* BEGIN Recorded data *

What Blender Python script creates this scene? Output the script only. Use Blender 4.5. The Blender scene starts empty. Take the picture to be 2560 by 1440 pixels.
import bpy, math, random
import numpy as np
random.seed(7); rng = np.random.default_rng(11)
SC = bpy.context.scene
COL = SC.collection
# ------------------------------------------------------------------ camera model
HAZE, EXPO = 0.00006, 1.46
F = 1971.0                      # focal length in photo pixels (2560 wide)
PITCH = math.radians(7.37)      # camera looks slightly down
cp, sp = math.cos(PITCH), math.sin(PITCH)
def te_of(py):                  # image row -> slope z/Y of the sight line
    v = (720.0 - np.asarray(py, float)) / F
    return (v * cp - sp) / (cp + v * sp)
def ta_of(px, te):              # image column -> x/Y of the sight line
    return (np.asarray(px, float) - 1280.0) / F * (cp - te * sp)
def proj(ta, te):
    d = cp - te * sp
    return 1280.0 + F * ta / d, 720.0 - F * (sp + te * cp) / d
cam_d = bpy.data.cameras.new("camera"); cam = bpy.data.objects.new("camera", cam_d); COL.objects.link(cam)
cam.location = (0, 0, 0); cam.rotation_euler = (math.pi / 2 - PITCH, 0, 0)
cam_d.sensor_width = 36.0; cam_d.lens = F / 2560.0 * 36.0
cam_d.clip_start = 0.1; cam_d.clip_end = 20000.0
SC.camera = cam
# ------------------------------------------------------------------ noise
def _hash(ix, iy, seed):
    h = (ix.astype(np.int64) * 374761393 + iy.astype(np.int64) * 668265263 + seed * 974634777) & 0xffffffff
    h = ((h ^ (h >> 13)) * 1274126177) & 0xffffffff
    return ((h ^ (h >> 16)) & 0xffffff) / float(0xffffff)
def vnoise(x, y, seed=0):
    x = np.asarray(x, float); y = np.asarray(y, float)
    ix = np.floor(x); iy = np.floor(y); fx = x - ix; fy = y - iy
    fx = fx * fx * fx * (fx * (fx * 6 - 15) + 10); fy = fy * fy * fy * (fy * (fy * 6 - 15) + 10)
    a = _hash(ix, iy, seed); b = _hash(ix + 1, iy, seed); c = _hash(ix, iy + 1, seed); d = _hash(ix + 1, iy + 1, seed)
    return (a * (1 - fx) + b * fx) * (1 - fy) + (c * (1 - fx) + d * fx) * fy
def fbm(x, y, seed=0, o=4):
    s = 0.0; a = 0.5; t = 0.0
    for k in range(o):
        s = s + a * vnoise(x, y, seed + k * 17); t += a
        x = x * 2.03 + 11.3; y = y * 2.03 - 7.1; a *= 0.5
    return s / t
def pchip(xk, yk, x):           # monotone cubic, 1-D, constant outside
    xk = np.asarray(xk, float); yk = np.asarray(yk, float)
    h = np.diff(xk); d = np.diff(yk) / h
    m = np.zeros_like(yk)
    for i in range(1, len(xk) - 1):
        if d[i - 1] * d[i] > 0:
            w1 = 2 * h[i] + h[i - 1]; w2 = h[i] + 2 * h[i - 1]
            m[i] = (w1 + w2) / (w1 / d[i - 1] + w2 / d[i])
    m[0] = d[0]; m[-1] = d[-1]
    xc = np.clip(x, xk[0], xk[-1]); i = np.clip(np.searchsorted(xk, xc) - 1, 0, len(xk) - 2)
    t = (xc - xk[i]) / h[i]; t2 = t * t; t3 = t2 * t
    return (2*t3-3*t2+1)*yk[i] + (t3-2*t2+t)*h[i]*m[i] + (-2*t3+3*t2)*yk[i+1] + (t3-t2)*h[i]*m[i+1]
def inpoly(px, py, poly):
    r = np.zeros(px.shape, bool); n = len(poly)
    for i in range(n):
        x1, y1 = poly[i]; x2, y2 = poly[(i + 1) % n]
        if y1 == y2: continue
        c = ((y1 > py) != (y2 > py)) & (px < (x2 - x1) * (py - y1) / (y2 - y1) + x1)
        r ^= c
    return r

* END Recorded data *

To do: Restate every line of the data word for word.

The response:
What Blender Python script creates this scene? Output the script only. Use Blender 4.5. The Blender scene starts empty. Take the picture to be 2560 by 1440 pixels.
import bpy, math, random
import numpy as np
random.seed(7); rng = np.random.default_rng(11)
SC = bpy.context.scene
COL = SC.collection
# ------------------------------------------------------------------ camera model
HAZE, EXPO = 0.00006, 1.46
F = 1971.0                      # focal length in photo pixels (2560 wide)
PITCH = math.radians(7.37)      # camera looks slightly down
cp, sp = math.cos(PITCH), math.sin(PITCH)
def te_of(py):                  # image row -> slope z/Y of the sight line
    v = (720.0 - np.asarray(py, float)) / F
    return (v * cp - sp) / (cp + v * sp)
def ta_of(px, te):              # image column -> x/Y of the sight line
    return (np.asarray(px, float) - 1280.0) / F * (cp - te * sp)
def proj(ta, te):
    d = cp - te * sp
    return 1280.0 + F * ta / d, 720.0 - F * (sp + te * cp) / d
cam_d = bpy.data.cameras.new("camera"); cam = bpy.data.objects.new("camera", cam_d); COL.objects.link(cam)
cam.location = (0, 0, 0); cam.rotation_euler = (math.pi / 2 - PITCH, 0, 0)
cam_d.sensor_width = 36.0; cam_d.lens = F / 2560.0 * 36.0
cam_d.clip_start = 0.1; cam_d.clip_end = 20000.0
SC.camera = cam
# ------------------------------------------------------------------ noise
def _hash(ix, iy, seed):
    h = (ix.astype(np.int64) * 374761393 + iy.astype(np.int64) * 668265263 + seed * 974634777) & 0xffffffff
    h = ((h ^ (h >> 13)) * 1274126177) & 0xffffffff
    return ((h ^ (h >> 16)) & 0xffffff) / float(0xffffff)
def vnoise(x, y, seed=0):
    x = np.asarray(x, float); y = np.asarray(y, float)
    ix = np.floor(x); iy = np.floor(y); fx = x - ix; fy = y - iy
    fx = fx * fx * fx * (fx * (fx * 6 - 15) + 10); fy = fy * fy * fy * (fy * (fy * 6 - 15) + 10)
    a = _hash(ix, iy, seed); b = _hash(ix + 1, iy, seed); c = _hash(ix, iy + 1, seed); d = _hash(ix + 1, iy + 1, seed)
    return (a * (1 - fx) + b * fx) * (1 - fy) + (c * (1 - fx) + d * fx) * fy
def fbm(x, y, seed=0, o=4):
    s = 0.0; a = 0.5; t = 0.0
    for k in range(o):
        s = s + a * vnoise(x, y, seed + k * 17); t += a
        x = x * 2.03 + 11.3; y = y * 2.03 - 7.1; a *= 0.5
    return s / t
def pchip(xk, yk, x):           # monotone cubic, 1-D, constant outside
    xk = np.asarray(xk, float); yk = np.asarray(yk, float)
    h = np.diff(xk); d = np.diff(yk) / h
    m = np.zeros_like(yk)
    for i in range(1, len(xk) - 1):
        if d[i - 1] * d[i] > 0:
            w1 = 2 * h[i] + h[i - 1]; w2 = h[i] + 2 * h[i - 1]
            m[i] = (w1 + w2) / (w1 / d[i - 1] + w2 / d[i])
    m[0] = d[0]; m[-1] = d[-1]
    xc = np.clip(x, xk[0], xk[-1]); i = np.clip(np.searchsorted(xk, xc) - 1, 0, len(xk) - 2)
    t = (xc - xk[i]) / h[i]; t2 = t * t; t3 = t2 * t
    return (2*t3-3*t2+1)*yk[i] + (t3-2*t2+t)*h[i]*m[i] + (-2*t3+3*t2)*yk[i+1] + (t3-t2)*h[i]*m[i+1]
def inpoly(px, py, poly):
    r = np.zeros(px.shape, bool); n = len(poly)
    for i in range(n):
        x1, y1 = poly[i]; x2, y2 = poly[(i + 1) % n]
        if y1 == y2: continue
        c = ((y1 > py) != (y2 > py)) & (px < (x2 - x1) * (py - y1) / (y2 - y1) + x1)
        r ^= c
    return r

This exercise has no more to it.